L’autre congrès : la mobilisation dans la rue
Avec ses quatre mille invités, ses nombreux ministres et ses cohortes de journalistes, le congrès du Parti socialiste était trois jours durant le lieu incontournable pour qui veut manifester son mécontentement face au gouvernement. Et à l’heure d’une rentrée sociale sous pression, il est faible de dire que la grogne est étendue. En 72 heures, plusieurs manifestations se sont succédé, aux mots d’ordre disparates mais à la revendication similaire : « Le changement, c’est pour quand ? ».
En marge du grand rendez-vous socialiste, quelques centaines de personnes ont donc battu le pavé. À l’intersyndicale de Sanofi, entreprise menacée par un plan de départs volontaires malgré un bilan financier positif, se sont rajoutés les forces d’extrême gauche (Front de Gauche, NPA, Attac), les représentants des principales centrales syndicales ainsi qu’une poignée d’employés de France 3 région, eux aussi en proie à un plan d’économie.
Plus inattendu : près de trois cents patrons surtout de PME/TPE se sont mobilisés sur l’île du Ramier afin de dénoncer la tonte fiscale : « Nous ne sommes pas des moutons, nous sommes des patrons ». Un mouvement qui rappelle en creux l’appel des Pigeons, du nom de ce collectif d’entrepreneurs du web qui a réussi à faire reculer le gouvernement sur la taxation des plus-values concernant les cessions d’actions.

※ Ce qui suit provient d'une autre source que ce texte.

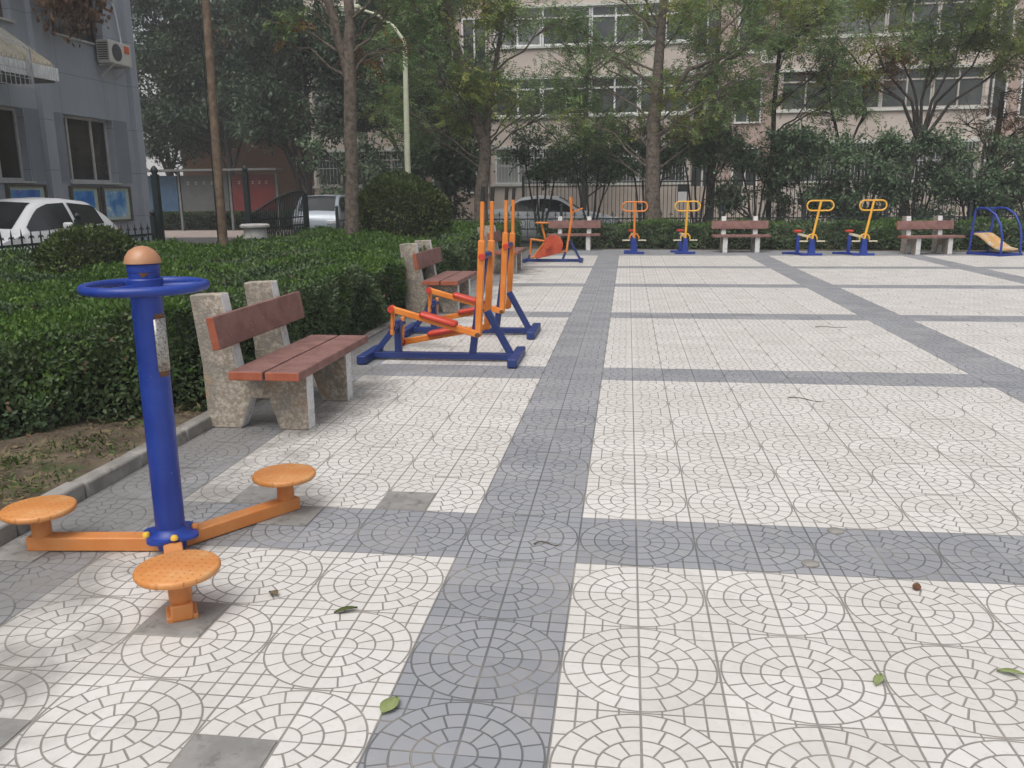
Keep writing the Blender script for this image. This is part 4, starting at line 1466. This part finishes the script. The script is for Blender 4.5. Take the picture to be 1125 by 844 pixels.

Enfin, autre contestation, interne cette fois-ci : l’aile gauche du parti. S’il n’y a guère eu de marche ou de slogan martelé au gré des prises de parole, les représentants du courant ont toutefois réussi à s’imposer dans les débats. Seulement, en dépit d’une place plus grande dans le prochain bureau politique grâce notamment aux très bons résultats de la motion 3, la question du leadership risque de les fragiliser. Benoît Hamon, la surprise du congrès de Reims ? Emmanuel Maurel, le trublion du congrès de Toulouse ? La problématique n’est pas mineure, car alors que le premier a accepté de rallier la motion 1 d’Harlem Désir en sacrifiant ainsi sa position de voix dissonante dans le parti, le second, peu connu du public, reste lui libre de toute parole et peut regrouper sous son aile la frange dissidente.